Orthodox Christians celebrate holy fire rituals in Jerusalem
Published 10:40 pm Saturday, April 18, 2009
JERUSALEM — Thousands of Orthodox faithful, carrying torches and bundles of candles signifying the 33 years of Jesus’ life, packed into Christianity’s holiest shrine on Saturday to celebrate Easter Week’s holy fire ritual.
Christians traditionally believe Jesus was crucified and buried at the site in Jerusalem’s Old City where the Church of the Holy Sepulcher now stands.

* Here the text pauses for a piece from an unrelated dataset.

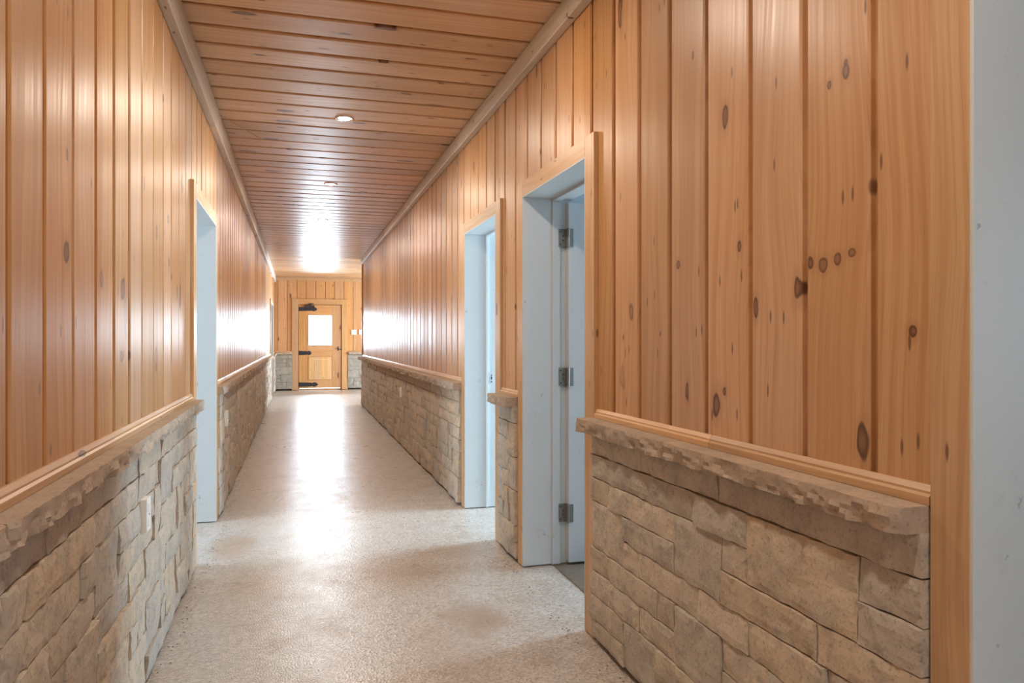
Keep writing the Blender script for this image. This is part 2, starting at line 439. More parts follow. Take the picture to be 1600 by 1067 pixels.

The holy fire ritual, celebrated the day before the Orthodox Easter, honors the belief that a holy fire appears spontaneously from Jesus’ tomb as a message that he has not forgotten his followers.
About 10,000 worshippers attended the afternoon ceremony, some arriving before dawn to make sure they would be able to enter the cavernous, heavily secured church. Believers who arrived too late celebrated outside in the church’s cobblestone courtyard, some of them beating on hand drums.
Inside the darkened church, worshippers clutching bundles of unlit tapers and torches waited expectantly as the Greek Orthodox Patriarch in the Holy Land, Theofilos III, descended with a group of Greek, Armenian and other Orthodox clergy into Jesus’ traditional tomb. After the flame appeared there, Theofilos passed it from the tomb to believers inside the church’s main hall, who cheered and wept, and rushed to light their own candles and torches.
Within seconds, the cavernous church was filled with a sudden burst of illumination and smoke. Many of the pilgrims held the light to their faces to bask in the holy glow.
“I feel very good and I feel the light, the light inside on our soul, the light,” said Georgios Papageorgiou, a Greek monk.
Tom Vomastik, an American tourist from Milwaukee, Wis., said he found the ceremony moving.
“To be here for the procession of the holy fire, which is probably the biggest event of the year, is pretty exciting.”
Light from the holy fire was taken afterward to the Church of the Nativity in Bethlehem, West Bank, where tradition holds Jesus was born, and aboard special flights to Athens and other cities.
Greek Orthodox, Armenians and other Eastern rite Christians mark Easter today, a week after observances by other Christian denominations, because they follow a different calendar.